Task directions:
Starting with the first line of the data below, copy each line up to and including the one containing "C.objects.link(sun)". Pictures stay out.

Material:
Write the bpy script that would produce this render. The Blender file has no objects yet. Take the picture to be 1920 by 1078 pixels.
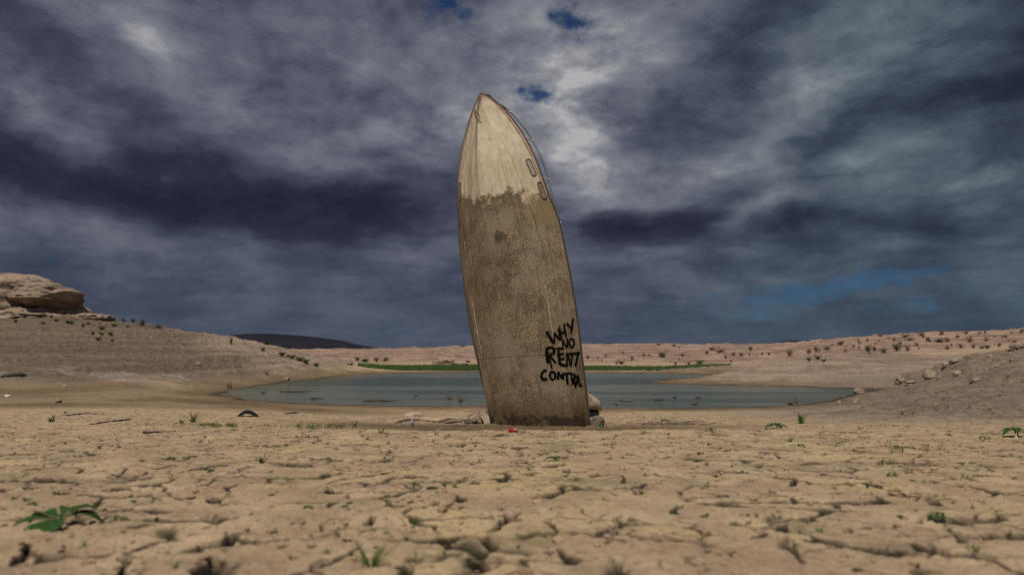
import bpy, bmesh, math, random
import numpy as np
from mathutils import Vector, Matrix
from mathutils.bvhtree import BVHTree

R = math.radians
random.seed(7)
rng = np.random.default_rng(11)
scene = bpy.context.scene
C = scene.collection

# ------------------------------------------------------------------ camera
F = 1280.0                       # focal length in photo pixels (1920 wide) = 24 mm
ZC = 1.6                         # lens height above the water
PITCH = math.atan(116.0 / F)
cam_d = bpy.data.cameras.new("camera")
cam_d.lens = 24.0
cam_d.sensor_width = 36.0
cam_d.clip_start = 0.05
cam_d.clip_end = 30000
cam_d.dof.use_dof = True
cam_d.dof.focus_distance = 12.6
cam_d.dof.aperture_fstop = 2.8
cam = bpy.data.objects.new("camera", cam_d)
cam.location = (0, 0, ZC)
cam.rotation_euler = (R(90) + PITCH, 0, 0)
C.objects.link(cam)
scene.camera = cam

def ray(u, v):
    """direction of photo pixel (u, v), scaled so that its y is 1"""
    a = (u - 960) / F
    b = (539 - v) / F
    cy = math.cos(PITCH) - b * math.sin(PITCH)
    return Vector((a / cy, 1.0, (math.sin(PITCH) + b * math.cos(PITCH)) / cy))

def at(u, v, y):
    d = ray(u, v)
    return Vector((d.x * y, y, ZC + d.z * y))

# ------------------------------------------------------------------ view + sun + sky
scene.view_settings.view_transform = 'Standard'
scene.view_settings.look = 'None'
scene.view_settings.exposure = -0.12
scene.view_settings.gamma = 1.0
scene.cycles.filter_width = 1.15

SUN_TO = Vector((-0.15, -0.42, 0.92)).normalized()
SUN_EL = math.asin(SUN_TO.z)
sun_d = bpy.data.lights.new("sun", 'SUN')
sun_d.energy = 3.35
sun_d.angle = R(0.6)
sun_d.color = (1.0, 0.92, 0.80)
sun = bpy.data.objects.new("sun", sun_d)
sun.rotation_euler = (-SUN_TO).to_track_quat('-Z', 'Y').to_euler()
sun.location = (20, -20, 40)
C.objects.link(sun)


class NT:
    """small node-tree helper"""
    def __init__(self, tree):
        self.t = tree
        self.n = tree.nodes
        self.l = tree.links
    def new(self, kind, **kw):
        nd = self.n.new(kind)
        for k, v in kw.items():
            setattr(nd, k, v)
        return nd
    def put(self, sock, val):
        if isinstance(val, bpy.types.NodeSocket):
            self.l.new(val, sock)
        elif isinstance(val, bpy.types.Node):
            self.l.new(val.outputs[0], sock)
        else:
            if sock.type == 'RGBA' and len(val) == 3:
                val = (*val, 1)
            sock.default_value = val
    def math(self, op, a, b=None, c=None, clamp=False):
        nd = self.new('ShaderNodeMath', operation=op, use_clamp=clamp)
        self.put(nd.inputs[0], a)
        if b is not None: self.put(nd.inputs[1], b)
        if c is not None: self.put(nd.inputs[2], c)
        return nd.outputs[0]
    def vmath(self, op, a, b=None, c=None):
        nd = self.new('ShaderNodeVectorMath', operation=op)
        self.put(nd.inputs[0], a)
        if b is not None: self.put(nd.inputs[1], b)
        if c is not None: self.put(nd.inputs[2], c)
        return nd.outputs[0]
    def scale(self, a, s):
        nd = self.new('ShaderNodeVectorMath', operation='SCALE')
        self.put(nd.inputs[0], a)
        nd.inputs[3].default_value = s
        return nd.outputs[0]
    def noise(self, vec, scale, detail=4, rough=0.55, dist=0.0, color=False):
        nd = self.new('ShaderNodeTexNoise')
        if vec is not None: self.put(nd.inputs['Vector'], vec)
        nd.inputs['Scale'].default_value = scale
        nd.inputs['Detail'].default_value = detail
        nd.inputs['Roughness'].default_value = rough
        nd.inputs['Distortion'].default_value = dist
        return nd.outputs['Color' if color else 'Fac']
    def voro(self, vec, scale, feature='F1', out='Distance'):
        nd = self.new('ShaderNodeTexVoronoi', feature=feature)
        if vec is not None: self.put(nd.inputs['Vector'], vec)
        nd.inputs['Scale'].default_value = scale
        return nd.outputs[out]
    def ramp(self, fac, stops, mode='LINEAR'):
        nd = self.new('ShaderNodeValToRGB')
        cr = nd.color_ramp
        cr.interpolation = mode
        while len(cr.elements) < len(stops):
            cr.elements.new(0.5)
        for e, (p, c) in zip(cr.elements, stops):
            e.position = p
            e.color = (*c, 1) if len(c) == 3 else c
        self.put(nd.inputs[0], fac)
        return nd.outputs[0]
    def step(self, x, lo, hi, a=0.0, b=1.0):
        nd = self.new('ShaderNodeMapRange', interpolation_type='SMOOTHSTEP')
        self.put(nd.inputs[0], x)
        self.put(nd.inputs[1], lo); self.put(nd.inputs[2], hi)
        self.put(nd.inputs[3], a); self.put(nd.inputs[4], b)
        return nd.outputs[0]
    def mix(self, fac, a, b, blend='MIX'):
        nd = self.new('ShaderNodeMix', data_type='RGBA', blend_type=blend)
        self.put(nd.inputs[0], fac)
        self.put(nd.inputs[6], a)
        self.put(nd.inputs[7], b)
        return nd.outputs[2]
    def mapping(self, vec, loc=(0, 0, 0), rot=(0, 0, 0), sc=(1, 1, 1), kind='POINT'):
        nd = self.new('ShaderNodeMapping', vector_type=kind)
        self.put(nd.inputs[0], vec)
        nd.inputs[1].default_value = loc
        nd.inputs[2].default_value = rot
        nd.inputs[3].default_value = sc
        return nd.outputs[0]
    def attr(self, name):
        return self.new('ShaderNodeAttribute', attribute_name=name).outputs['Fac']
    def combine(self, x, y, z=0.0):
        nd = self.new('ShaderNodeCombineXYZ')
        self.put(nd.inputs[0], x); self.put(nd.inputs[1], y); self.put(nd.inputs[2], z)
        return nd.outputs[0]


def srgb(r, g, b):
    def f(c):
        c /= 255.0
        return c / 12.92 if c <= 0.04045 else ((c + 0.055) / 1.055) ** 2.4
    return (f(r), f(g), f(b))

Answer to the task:
Write the bpy script that would produce this render. The Blender file has no objects yet. Take the picture to be 1920 by 1078 pixels.
import bpy, bmesh, math, random
import numpy as np
from mathutils import Vector, Matrix
from mathutils.bvhtree import BVHTree

R = math.radians
random.seed(7)
rng = np.random.default_rng(11)
scene = bpy.context.scene
C = scene.collection

# ------------------------------------------------------------------ camera
F = 1280.0                       # focal length in photo pixels (1920 wide) = 24 mm
ZC = 1.6                         # lens height above the water
PITCH = math.atan(116.0 / F)
cam_d = bpy.data.cameras.new("camera")
cam_d.lens = 24.0
cam_d.sensor_width = 36.0
cam_d.clip_start = 0.05
cam_d.clip_end = 30000
cam_d.dof.use_dof = True
cam_d.dof.focus_distance = 12.6
cam_d.dof.aperture_fstop = 2.8
cam = bpy.data.objects.new("camera", cam_d)
cam.location = (0, 0, ZC)
cam.rotation_euler = (R(90) + PITCH, 0, 0)
C.objects.link(cam)
scene.camera = cam

def ray(u, v):
    """direction of photo pixel (u, v), scaled so that its y is 1"""
    a = (u - 960) / F
    b = (539 - v) / F
    cy = math.cos(PITCH) - b * math.sin(PITCH)
    return Vector((a / cy, 1.0, (math.sin(PITCH) + b * math.cos(PITCH)) / cy))

def at(u, v, y):
    d = ray(u, v)
    return Vector((d.x * y, y, ZC + d.z * y))

# ------------------------------------------------------------------ view + sun + sky
scene.view_settings.view_transform = 'Standard'
scene.view_settings.look = 'None'
scene.view_settings.exposure = -0.12
scene.view_settings.gamma = 1.0
scene.cycles.filter_width = 1.15

SUN_TO = Vector((-0.15, -0.42, 0.92)).normalized()
SUN_EL = math.asin(SUN_TO.z)
sun_d = bpy.data.lights.new("sun", 'SUN')
sun_d.energy = 3.35
sun_d.angle = R(0.6)
sun_d.color = (1.0, 0.92, 0.80)
sun = bpy.data.objects.new("sun", sun_d)
sun.rotation_euler = (-SUN_TO).to_track_quat('-Z', 'Y').to_euler()
sun.location = (20, -20, 40)
C.objects.link(sun)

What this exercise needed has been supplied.